Skip the pictures. Set down, word for word, the lines from the start of the material up to and including the line with "R = math.radians".
──────── Information provided
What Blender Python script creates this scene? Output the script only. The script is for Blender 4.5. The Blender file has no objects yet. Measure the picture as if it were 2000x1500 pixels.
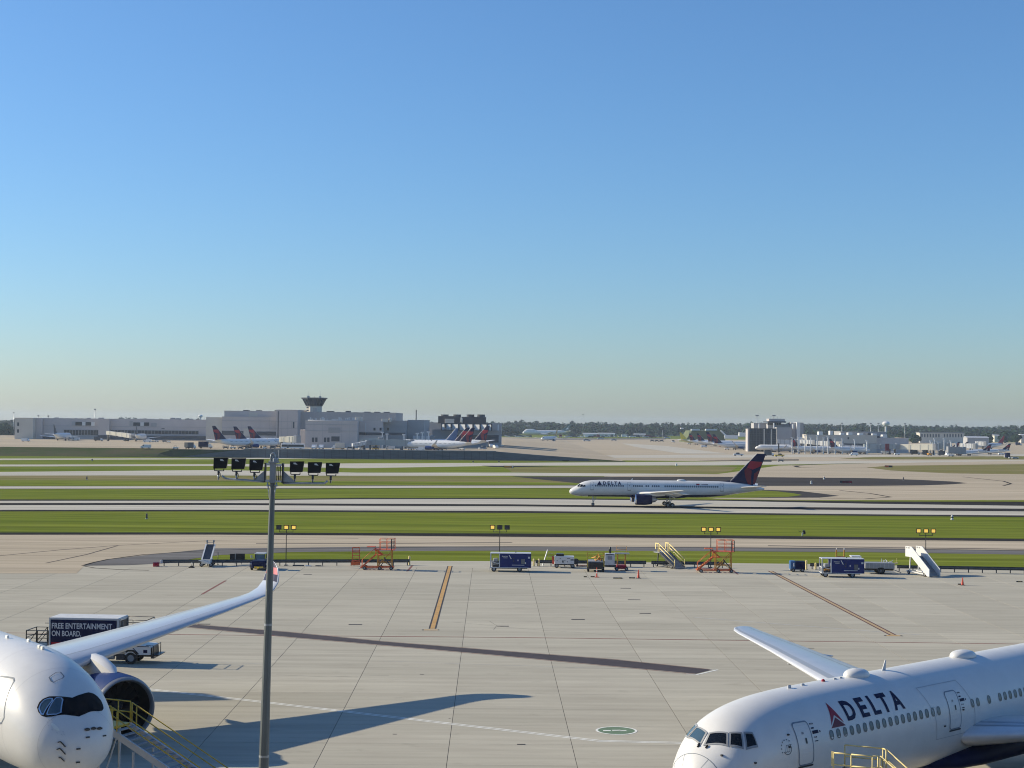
import bpy, bmesh, math, random
import numpy as np
from mathutils import Vector, Matrix
from mathutils.geometry import tessellate_polygon
random.seed(7)
SC = bpy.context.scene
COL = SC.collection
R = math.radians

# ------------------------------------------------------------------ camera
F_PX, CAM_H, HOR, ROLL = 3000.0, 20.0, 825.0, 0.010     # photograph is 2000 x 1500
PITCH = math.atan((HOR - 750.0) / F_PX)
cam = bpy.data.cameras.new('camera'); cam_o = bpy.data.objects.new('camera', cam); COL.objects.link(cam_o)
cam.sensor_width = 36.0; cam.lens = 36.0 * F_PX / 2000.0
cam.clip_start = 0.5; cam.clip_end = 40000.0
cam_o.location = (0, 0, CAM_H)
cam_o.matrix_world = Matrix.Translation((0, 0, CAM_H)) @ Matrix.Rotation(math.pi / 2 + PITCH, 4, 'X') @ Matrix.Rotation(ROLL, 4, 'Z')
SC.camera = cam_o

# ------------------------------------------------------------------ sky, sun, exposure
TO_SUN = Vector((-2.15, 0.56, 1.0)).normalized()
SUN_EL = math.asin(TO_SUN.z); SUN_AZ = math.atan2(TO_SUN.x, TO_SUN.y)
world = bpy.data.worlds.new('World'); SC.world = world; world.use_nodes = True
wn = world.node_tree.nodes; wl = world.node_tree.links
bg = wn['Background']; bg.inputs['Strength'].default_value = 0.120
sky = wn.new('ShaderNodeTexSky'); sky.sky_type = 'NISHITA'; sky.sun_disc = False
sky.sun_elevation = SUN_EL; sky.sun_rotation = SUN_AZ
sky.altitude = 1500; sky.air_density = 1.4; sky.dust_density = 1.5; sky.ozone_density = 8.6
wl.new(sky.outputs[0], bg.inputs[0])
sun = bpy.data.lights.new('sun', 'SUN'); sun.energy = 5.0; sun.angle = R(0.53); sun.color = (1.0, 0.88, 0.66)
sun_o = bpy.data.objects.new('sun', sun); COL.objects.link(sun_o)
sun_o.rotation_euler = (-TO_SUN).to_track_quat('-Z', 'Y').to_euler()
vs = SC.view_settings; vs.view_transform = 'Standard'; vs.look = 'None'; vs.exposure = 0.32; vs.gamma = 1.0
vs.use_curve_mapping = False
SC.cycles.volume_bounces = 0
SC.cycles.max_bounces = 6
SC.cycles.filter_width = 1.05
SC.cycles.use_denoising = True

# ------------------------------------------------------------------ pixel of the photograph -> point of the ground
CP, SP = math.cos(PITCH), math.sin(PITCH)
CR, SR = math.cos(ROLL), math.sin(ROLL)
def ray(px, py):
    u, v = px - 1000.0, py - 750.0
    a, b = u * CR + v * SR, -u * SR + v * CR
    return (a / F_PX, CP + b / F_PX * SP, SP - b / F_PX * CP)
def G(px, py, z=0.0):
    dx, dy, dz = ray(px, py)
    t = (z - CAM_H) / dz
    return (dx * t, dy * t)
def AT(px, D):                       # world X on column px (near the horizon) at distance D
    return (px - 1000.0) / F_PX * D
def hor(px): return HOR + ROLL * (px - 1000.0)
def zat(px, py, D):                  # height seen at pixel row py at distance D
    return CAM_H + (hor(px) - py) * D / F_PX

# ------------------------------------------------------------------ materials
MATS = {}
def mat(name, col, rough=0.6, metal=0.0, var=0.12, scale=2.0, bump=0.0, coat=0.0, emit=None, estr=0.0, stretch=(1, 1, 1), rnd=0.0, col2=None, detail=4.0, obj=True, spec=0.5):
    if name in MATS: return MATS[name]
    m = bpy.data.materials.new(name); m.use_nodes = True
    nt = m.node_tree; n = nt.nodes; l = nt.links
    b = n['Principled BSDF']
    b.inputs['Roughness'].default_value = rough; b.inputs['Metallic'].default_value = metal
    b.inputs['Specular IOR Level'].default_value = spec
    if coat: b.inputs['Coat Weight'].default_value = coat; b.inputs['Coat Roughness'].default_value = 0.06
    tc = n.new('ShaderNodeTexCoord'); mp = n.new('ShaderNodeMapping'); mp.inputs['Scale'].default_value = stretch
    l.new(tc.outputs['Object' if obj else 'Generated'], mp.inputs['Vector'])
    nz = n.new('ShaderNodeTexNoise'); nz.inputs['Scale'].default_value = scale; nz.inputs['Detail'].default_value = detail
    nz.inputs['Roughness'].default_value = 0.6
    l.new(mp.outputs[0], nz.inputs['Vector'])
    rp = n.new('ShaderNodeValToRGB')
    c2 = col2 if col2 else tuple(min(1, c * (1 + var)) for c in col)
    c1 = col if col2 else tuple(c * (1 - var) for c in col)
    rp.color_ramp.elements[0].position = 0.3; rp.color_ramp.elements[1].position = 0.7
    rp.color_ramp.elements[0].color = (*c1, 1); rp.color_ramp.elements[1].color = (*c2, 1)
    l.new(nz.outputs['Fac'], rp.inputs['Fac'])
    out = rp.outputs['Color']
    if rnd:
        oi = n.new('ShaderNodeObjectInfo'); mr = n.new('ShaderNodeMapRange')
        mr.inputs['To Min'].default_value = 1 - rnd; mr.inputs['To Max'].default_value = 1 + rnd
        l.new(oi.outputs['Random'], mr.inputs['Value'])
        mx = n.new('ShaderNodeMix'); mx.data_type = 'RGBA'; mx.blend_type = 'MULTIPLY'; mx.inputs['Factor'].default_value = 1.0
        l.new(out, mx.inputs['A']); l.new(mr.outputs[0], mx.inputs['B']); out = mx.outputs['Result']
    l.new(out, b.inputs['Base Color'])
    if bump:
        bp = n.new('ShaderNodeBump'); bp.inputs['Strength'].default_value = bump; bp.inputs['Distance'].default_value = 0.05
        l.new(nz.outputs['Fac'], bp.inputs['Height']); l.new(bp.outputs[0], b.inputs['Normal'])
    if emit: b.inputs['Emission Color'].default_value = (*emit, 1); b.inputs['Emission Strength'].default_value = estr
    MATS[name] = m
    return m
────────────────
* [Result]
What Blender Python script creates this scene? Output the script only. The script is for Blender 4.5. The Blender file has no objects yet. Measure the picture as if it were 2000x1500 pixels.
import bpy, bmesh, math, random
import numpy as np
from mathutils import Vector, Matrix
from mathutils.geometry import tessellate_polygon
random.seed(7)
SC = bpy.context.scene
COL = SC.collection
R = math.radians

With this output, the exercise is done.